Find all values of x which satisfy the inequality

[Petkovsky]

6^(2x+3) < 2^(x+7) * 3^(3x-1)

So what i did first was:

3^(2x+3) * 2^(2x+3) < 2^(x+7) * 3^(3x-1)

Now i don't know how to set up the equation. I guess this is not correct

2*(2x+3) < x+7 + 3x - 1

 

[nicksauce]

First of all, what is it that you're trying to do? Find for which x this is true? Show that it is always true? Show that it is never true?

 

[Petkovsky]

Find all values of x which satisfy the inequality. Sorry i didnt mention, i thought it was clear.

 

[tiny-tim]

6^(2x+3) < 2^(x+7) * 3^(3x-1)

Hi Petkovsky!

Hint: take logs.

 

[Gib Z]

We needn't even take logs, the numbers happen to work out very nicely =]

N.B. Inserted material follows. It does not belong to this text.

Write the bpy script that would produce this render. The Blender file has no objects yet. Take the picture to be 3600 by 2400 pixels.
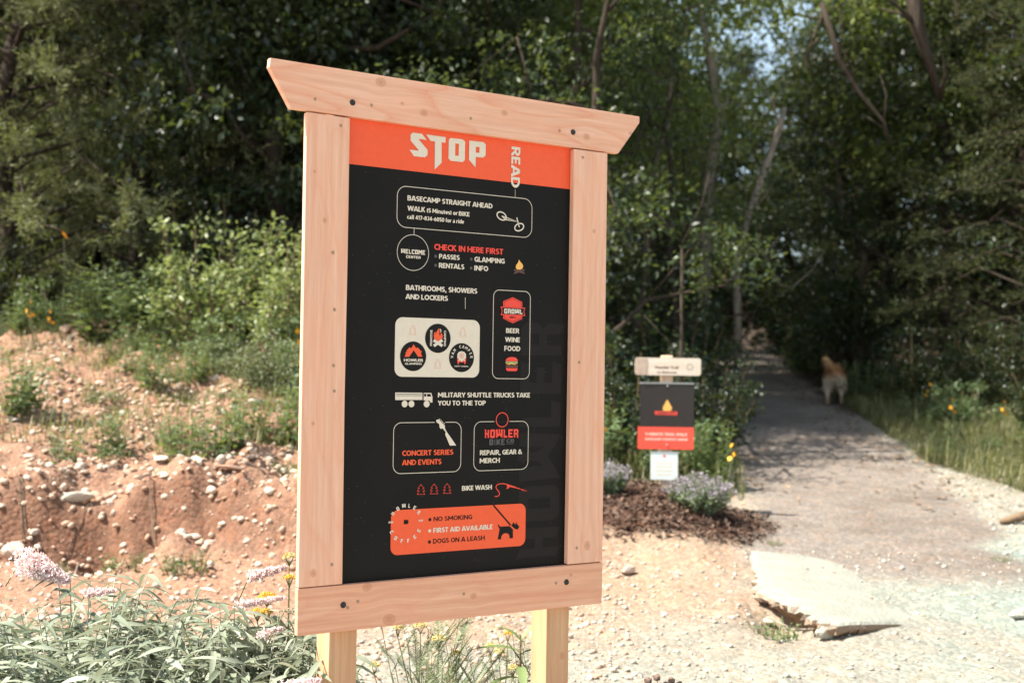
import bpy, math, random
import numpy as np
from mathutils import Vector, Matrix

rnd = random.Random(7)
rng = np.random.default_rng(11)
scene = bpy.context.scene
col = scene.collection

# ------------------------------------------------------------ camera
cam_data = bpy.data.cameras.new('camera')
cam = bpy.data.objects.new('camera', cam_data)
col.objects.link(cam)
cam.matrix_world = Matrix(((0.9998958, -0.0144362, 0.0, 0.0),
                           (-0.0003462, -0.0239814, -0.9997123, 0.0),
                           (0.0144321, 0.9996082, -0.0239839, 1.6),
                           (0, 0, 0, 1)))
cam_data.sensor_width = 36.0
cam_data.sensor_fit = 'HORIZONTAL'
cam_data.lens = 44.39
cam_data.clip_start = 0.05
cam_data.clip_end = 600
cam_data.dof.use_dof = True
cam_data.dof.focus_distance = 3.75
cam_data.dof.aperture_fstop = 3.2
cam_data.dof.aperture_blades = 0
scene.camera = cam

# ------------------------------------------------------------ sky and sun
SUN_EL, SUN_AZ = math.radians(55), math.radians(256)      # azimuth clockwise from +Y: high, from the left, a little from the camera's side
world = bpy.data.worlds.new('World')
scene.world = world
world.use_nodes = True
wn = world.node_tree
sky = wn.nodes.new('ShaderNodeTexSky')
sky.sky_type = 'NISHITA'
sky.sun_disc = False
sky.sun_elevation = SUN_EL
sky.sun_rotation = SUN_AZ
sky.air_density = 1.0
sky.dust_density = 1.6
sky.ozone_density = 0.7
bg = wn.nodes['Background']
bg.inputs['Strength'].default_value = 0.095
hs = wn.nodes.new('ShaderNodeHueSaturation')
hs.inputs['Saturation'].default_value = 0.75
hs.inputs['Hue'].default_value = 0.485
wn.links.new(sky.outputs[0], hs.inputs['Color'])
wn.links.new(hs.outputs[0], bg.inputs[0])
sun_data = bpy.data.lights.new('sun', 'SUN')
sun_data.energy = 4.5
sun_data.angle = math.radians(0.53)
sun_data.color = (1.0, 0.94, 0.84)
sun = bpy.data.objects.new('sun', sun_data)
col.objects.link(sun)
sv = Vector((math.sin(SUN_AZ) * math.cos(SUN_EL), math.cos(SUN_AZ) * math.cos(SUN_EL), math.sin(SUN_EL)))
sun.rotation_euler = sv.to_track_quat('Z', 'Y').to_euler()
sun.location = sv * 50
scene.view_settings.view_transform = 'Standard'
scene.view_settings.look = 'None'
scene.view_settings.gamma = 1.0
scene.view_settings.use_curve_mapping = False
scene.view_settings.exposure = 1.6
scene.cycles.max_bounces = 6
scene.cycles.diffuse_bounces = 3
scene.cycles.glossy_bounces = 2
scene.cycles.transmission_bounces = 3
scene.cycles.use_denoising = True

# ------------------------------------------------------------ tagging helpers
def tag(o, label=None, cat=None, group=None, kind=None):
    if label: o['label'] = label
    if cat: o['category'] = cat
    if group: o['group'] = group
    if kind: o['kind'] = kind
    return o

def empty(name, loc=(0, 0, 0), rz=0.0):
    o = bpy.data.objects.new(name, None)
    o.empty_display_size = 0.1
    o.location = loc
    o.rotation_euler = (0, 0, rz)
    col.objects.link(o)
    return o

def link(name, me, parent=None, loc=None, rot=None, scale=None):
    o = bpy.data.objects.new(name, me)
    if parent is not None: o.parent = parent
    if loc is not None: o.location = loc
    if rot is not None: o.rotation_euler = rot
    if scale is not None: o.scale = scale
    col.objects.link(o)
    return o

def copy_tree(o, parent=None):
    c = o.copy()
    for k in ('label',):
        if parent is None and k in c: del c[k]
    col.objects.link(c)
    c.parent = parent
    for ch in o.children: copy_tree(ch, c)
    return c

# ------------------------------------------------------------ node helpers
def new_mat(name):
    m = bpy.data.materials.new(name)
    m.use_nodes = True
    return m, m.node_tree, m.node_tree.nodes['Principled BSDF']

def nd(nt, typ, **kw):
    n = nt.nodes.new(typ)
    for k, v in kw.items(): setattr(n, k, v)
    return n

def mth(nt, op, a, b=None, clamp=False):
    n = nt.nodes.new('ShaderNodeMath'); n.operation = op; n.use_clamp = clamp
    for i, v in enumerate((a, b)):
        if v is None: continue
        if isinstance(v, (int, float)): n.inputs[i].default_value = v
        else: nt.links.new(v, n.inputs[i])
    return n.outputs[0]

def mixc(nt, f, a, b, blend='MIX'):
    n = nt.nodes.new('ShaderNodeMix'); n.data_type = 'RGBA'; n.blend_type = blend
    for s, v in ((n.inputs[0], f), (n.inputs[6], a), (n.inputs[7], b)):
        if isinstance(v, (int, float)): s.default_value = v
        elif isinstance(v, tuple): s.default_value = v if len(v) == 4 else (*v, 1)
        else: nt.links.new(v, s)
    return n.outputs[2]

def ramp(nt, fac, stops):
    n = nt.nodes.new('ShaderNodeValToRGB')
    e = n.color_ramp.elements
    while len(e) < len(stops): e.new(0.5)
    for i, (p, c) in enumerate(stops):
        e[i].position = p
        e[i].color = (c, c, c, 1) if isinstance(c, (int, float)) else (*c, 1)
    nt.links.new(fac, n.inputs[0])
    return n.outputs[0]

def noise(nt, vec, scale, detail=2, rough=0.5, dist=0):
    n = nt.nodes.new('ShaderNodeTexNoise')
    n.inputs['Scale'].default_value = scale; n.inputs['Detail'].default_value = detail
    n.inputs['Roughness'].default_value = rough; n.inputs['Distortion'].default_value = dist
    if vec is not None: nt.links.new(vec, n.inputs['Vector'])
    return n.outputs[0]

def bump(nt, b, h, strength=0.3, dist=0.01):
    n = nt.nodes.new('ShaderNodeBump')
    n.inputs['Strength'].default_value = strength; n.inputs['Distance'].default_value = dist
    nt.links.new(h, n.inputs['Height']); nt.links.new(n.outputs[0], b.inputs['Normal'])

def coord(nt, which='Object'):
    return nd(nt, 'ShaderNodeTexCoord').outputs[which]

def plain_mat(name, c, rough=0.6, var=0.12, scale=40, spec=0.4, bmp=0.0, metal=0.0):
    m, nt, b = new_mat(name)
    v = noise(nt, coord(nt), scale, 3)
    d = tuple(x * (1 - var) for x in c); l = tuple(min(1, x * (1 + var)) for x in c)
    nt.links.new(ramp(nt, v, [(0.3, d), (0.7, l)]), b.inputs['Base Color'])
    b.inputs['Roughness'].default_value = rough
    b.inputs['Specular IOR Level'].default_value = spec
    b.inputs['Metallic'].default_value = metal
    if bmp: bump(nt, b, v, bmp, 0.002)
    return m

def leaf_mat(name, dark, light, under=None, rough=0.45, trans=0.3, spec=0.5):
    """each leaf its own tone; light passes through a leaf"""
    m, nt, b = new_mat(name)
    g = nd(nt, 'ShaderNodeNewGeometry')
    oi = nd(nt, 'ShaderNodeObjectInfo')
    r = mth(nt, 'FRACT', mth(nt, 'ADD', g.outputs['Random Per Island'], oi.outputs['Random']))
    c = ramp(nt, r, [(0.0, dark), (0.55, tuple((a + 2 * q) / 3 for a, q in zip(light, dark))), (1.0, light)])
    if under: c = mixc(nt, g.outputs['Backfacing'], c, under)
    nt.links.new(c, b.inputs['Base Color'])
    b.inputs['Roughness'].default_value = rough
    b.inputs['Specular IOR Level'].default_value = spec
    t = nd(nt, 'ShaderNodeBsdfTranslucent')
    nt.links.new(mixc(nt, 0.5, c, (0.30, 0.36, 0.05), 'MIX'), t.inputs[0])
    mx = nd(nt, 'ShaderNodeMixShader'); mx.inputs[0].default_value = trans
    out = nt.nodes['Material Output']
    nt.links.new(b.outputs[0], mx.inputs[1]); nt.links.new(t.outputs[0], mx.inputs[2])
    nt.links.new(mx.outputs[0], out.inputs[0])
    return m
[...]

Q: Find x such that; 6^{2x+3} &lt; 2^{x+7} \cdot 3^{3x-1}.

Rewrite the exponents on the RHS to also have 2x+3's, RHS = \frac{2^{2x+3}}{2^{x-4}} \cdot 3^{2x+3} 3^{x-4} = 6^{2x+3} \left( \frac{3}{2} \right)^{ x-4}.

The question is much easier in this form.